Copenhagen Towers - interior

Updated 26.07.22 |
Signe Moeslund Mains

Photo credit: Lendager Group

The office building Copenhagen Towers II in Ørestaden has been designed by the British architectural firm Foster + Partner, while many of the upcycled materials have been integrated in the building interior by Lendager Group.

In the recycled concrete, 62.5 % of the virgin materials in the aggregate have been replaced by recycled materials, reducing both CO2 emissions and material waste. 
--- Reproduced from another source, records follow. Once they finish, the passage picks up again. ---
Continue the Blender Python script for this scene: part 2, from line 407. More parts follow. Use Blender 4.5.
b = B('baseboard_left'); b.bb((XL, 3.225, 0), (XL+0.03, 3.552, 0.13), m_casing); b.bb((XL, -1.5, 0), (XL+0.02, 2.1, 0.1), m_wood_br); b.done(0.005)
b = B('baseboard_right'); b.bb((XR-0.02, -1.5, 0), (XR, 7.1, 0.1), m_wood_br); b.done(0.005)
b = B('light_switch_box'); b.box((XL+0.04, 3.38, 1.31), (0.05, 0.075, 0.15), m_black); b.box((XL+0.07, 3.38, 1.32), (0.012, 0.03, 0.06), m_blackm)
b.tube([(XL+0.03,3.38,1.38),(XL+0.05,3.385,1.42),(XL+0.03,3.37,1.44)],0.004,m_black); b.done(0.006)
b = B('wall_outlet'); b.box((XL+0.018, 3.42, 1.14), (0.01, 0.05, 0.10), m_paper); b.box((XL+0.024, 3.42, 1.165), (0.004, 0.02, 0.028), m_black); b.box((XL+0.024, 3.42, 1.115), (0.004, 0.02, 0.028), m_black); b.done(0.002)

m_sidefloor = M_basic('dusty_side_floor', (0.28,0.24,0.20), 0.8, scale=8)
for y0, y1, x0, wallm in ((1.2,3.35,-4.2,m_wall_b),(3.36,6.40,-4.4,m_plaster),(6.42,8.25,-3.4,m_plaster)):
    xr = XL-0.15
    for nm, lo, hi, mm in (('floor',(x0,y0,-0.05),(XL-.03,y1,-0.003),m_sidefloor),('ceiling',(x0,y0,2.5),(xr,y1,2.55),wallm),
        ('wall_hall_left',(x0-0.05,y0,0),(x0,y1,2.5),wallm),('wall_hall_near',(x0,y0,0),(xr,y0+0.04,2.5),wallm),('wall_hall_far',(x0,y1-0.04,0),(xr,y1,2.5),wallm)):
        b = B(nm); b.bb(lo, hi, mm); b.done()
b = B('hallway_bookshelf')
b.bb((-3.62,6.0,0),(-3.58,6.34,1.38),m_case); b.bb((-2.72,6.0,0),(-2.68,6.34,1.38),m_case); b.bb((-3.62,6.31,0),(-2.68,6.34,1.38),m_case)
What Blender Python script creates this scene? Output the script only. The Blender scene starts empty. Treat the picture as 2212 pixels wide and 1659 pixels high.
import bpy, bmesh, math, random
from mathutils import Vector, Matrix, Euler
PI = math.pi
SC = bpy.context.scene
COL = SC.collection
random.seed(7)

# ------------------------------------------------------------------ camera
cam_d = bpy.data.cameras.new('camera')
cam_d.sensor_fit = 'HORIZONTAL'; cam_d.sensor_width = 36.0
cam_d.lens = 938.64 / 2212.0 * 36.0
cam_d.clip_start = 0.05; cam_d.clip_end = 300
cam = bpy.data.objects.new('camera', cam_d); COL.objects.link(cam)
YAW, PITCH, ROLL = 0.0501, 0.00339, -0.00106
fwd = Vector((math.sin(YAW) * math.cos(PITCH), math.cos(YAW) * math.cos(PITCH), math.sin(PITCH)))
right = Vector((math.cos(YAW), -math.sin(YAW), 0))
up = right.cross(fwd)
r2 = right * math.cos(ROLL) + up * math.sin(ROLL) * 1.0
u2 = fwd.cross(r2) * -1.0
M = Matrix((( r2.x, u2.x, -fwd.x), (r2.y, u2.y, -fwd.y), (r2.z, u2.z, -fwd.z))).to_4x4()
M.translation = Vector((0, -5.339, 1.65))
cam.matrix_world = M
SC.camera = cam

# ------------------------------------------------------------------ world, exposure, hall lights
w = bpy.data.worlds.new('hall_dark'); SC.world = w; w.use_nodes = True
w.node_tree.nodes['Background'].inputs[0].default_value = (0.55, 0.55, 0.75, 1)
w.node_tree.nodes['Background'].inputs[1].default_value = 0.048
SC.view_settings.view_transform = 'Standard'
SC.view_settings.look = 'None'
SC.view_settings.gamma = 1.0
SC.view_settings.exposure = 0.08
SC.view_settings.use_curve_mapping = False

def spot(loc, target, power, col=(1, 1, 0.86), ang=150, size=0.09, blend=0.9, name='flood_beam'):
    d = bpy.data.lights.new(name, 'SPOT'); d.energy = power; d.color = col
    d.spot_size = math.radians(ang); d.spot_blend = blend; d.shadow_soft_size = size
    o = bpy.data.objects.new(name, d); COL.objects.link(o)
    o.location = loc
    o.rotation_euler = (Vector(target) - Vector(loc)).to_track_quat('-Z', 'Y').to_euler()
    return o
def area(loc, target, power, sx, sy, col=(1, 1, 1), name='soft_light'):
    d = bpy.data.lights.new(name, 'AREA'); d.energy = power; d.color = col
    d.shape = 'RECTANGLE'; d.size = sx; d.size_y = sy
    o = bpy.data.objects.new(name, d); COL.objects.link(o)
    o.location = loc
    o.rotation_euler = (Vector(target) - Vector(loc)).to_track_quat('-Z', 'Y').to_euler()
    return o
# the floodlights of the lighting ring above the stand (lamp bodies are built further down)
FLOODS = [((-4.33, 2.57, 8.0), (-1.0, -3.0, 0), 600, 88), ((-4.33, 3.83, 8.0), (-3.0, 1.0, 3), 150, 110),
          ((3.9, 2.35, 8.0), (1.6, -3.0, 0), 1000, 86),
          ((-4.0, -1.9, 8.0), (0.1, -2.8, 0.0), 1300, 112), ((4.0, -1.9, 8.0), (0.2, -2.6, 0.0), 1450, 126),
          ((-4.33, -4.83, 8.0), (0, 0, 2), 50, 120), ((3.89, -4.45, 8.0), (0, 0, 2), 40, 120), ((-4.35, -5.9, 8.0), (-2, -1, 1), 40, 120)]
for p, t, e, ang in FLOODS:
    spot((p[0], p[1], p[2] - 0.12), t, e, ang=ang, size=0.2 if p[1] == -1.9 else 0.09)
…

Indoor Climate & CO2 Footprint

The new Copenhagen Towers II takes upcycling and sustainable materials to a new level. According to Lendager Group, parts of the building are fitted with acoustic ceiling panels made of PET bottles, wall panels made of reused timber, transparent walls made of discarded sails from competitive sailing and floors made of recycled concrete. This project turns waste products and building waste into new resources in architecture. It is cost neutral and has generated local production jobs. It also reduces CO2 emissions during the production of the building interior. Lendager Group makes sustainability tactile as the users and visitors of the building are able to see and touch the materials, e.g. the wood panels on the walls that are made of old windowsills or joints.

Resource Optimisation 

With a 1,000 m2 area made of recycled concrete in the building foyer, Lendager Group shows that it is possible to make concrete surfaces that are far more sustainable than those made using new materials. According to Lendager Group, in the recycled concrete, 62.5% of the virgin materials in the aggregate have been replaced by recycled materials, that were cast locally, reducing both CO2 emissions and material waste.

Copenhagen Towers II Interiør, Lendager Group. Photo credit: Lendager Group
Photo credit: Lendager Group

About the case

The building, which is designed by Foster + Partners, has conference facilities, public restaurants and cafes as well as a spectacular 1,400 m2 atrium that connects the entire complex with the neighbouring Hotel Crowne Plaza and South Wing. The building lies in an area that, from all sides, is intersected by both the metro, railway and the motorway, and is expected to become Denmark’s largest unified commercial building with up to 5,000 work stations. The building features a host of sustainable solutions such as a groundwater-based cooling and heating system that together with a photovoltaic-cell system will reduce the building’s energy consumption by up to 90% compared with similar buildings of the same size.